Phil Lawler writes

Some people think the key challenge for the next Pope will be ensuring doctrinal orthodoxy; others think it will be responding to the sex-abuse scandal; still others, gaining control of the Roman Curia. I think these are all aspects of the same fundamental question: Should Church leaders be held accountable?

For 35 years we’ve had Pontiffs who’ve been extraordinary teachers, fleshing out the vision of Vatican II on the doctrinal/pastoral level. Now maybe it’s time to turn attention to Church administration and governance, to ensure that the vision is applied as practical action.

Today I’ve posted a piece on the Catholic Culture site explaining my thought in a bit more detail. I hope you’ll find it interesting.

I can’t help feeling in my bones that this hope is going to be disappointed because I think what is not being taken into account here is the vision of the papacy laid out in Ut Unum Sint. The age of the heavy-handed monarchical papacy is past.
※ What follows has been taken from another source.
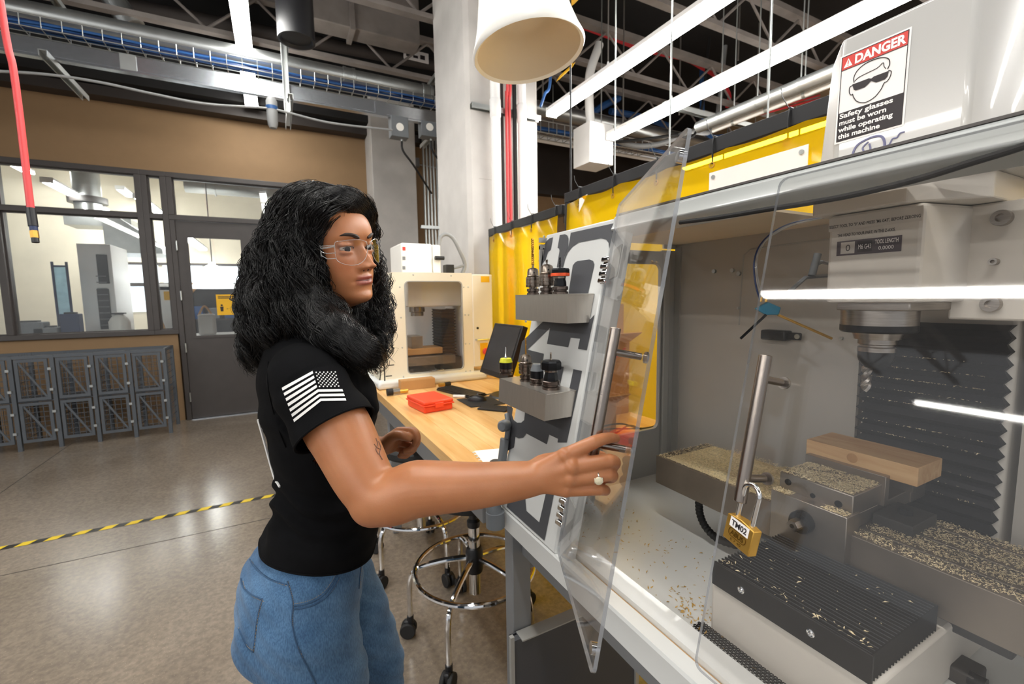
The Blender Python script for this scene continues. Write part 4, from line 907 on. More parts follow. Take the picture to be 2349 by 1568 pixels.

The consistent behavior of both JPII and Benedict was that where bishops have actly badly or stupidly in their capacity as governors, they have been left to face the consequences of their actions. It is only if they have themselves committed grave sins of sexual abuse that they have been swiftly removed. I think that pattern will continue. I wish that were not so, but I believe in my bones it will be. Until we really grok the remarkable move east that JPII took the papacy on, many Catholics will continue hoping for Innocent III and getting let down.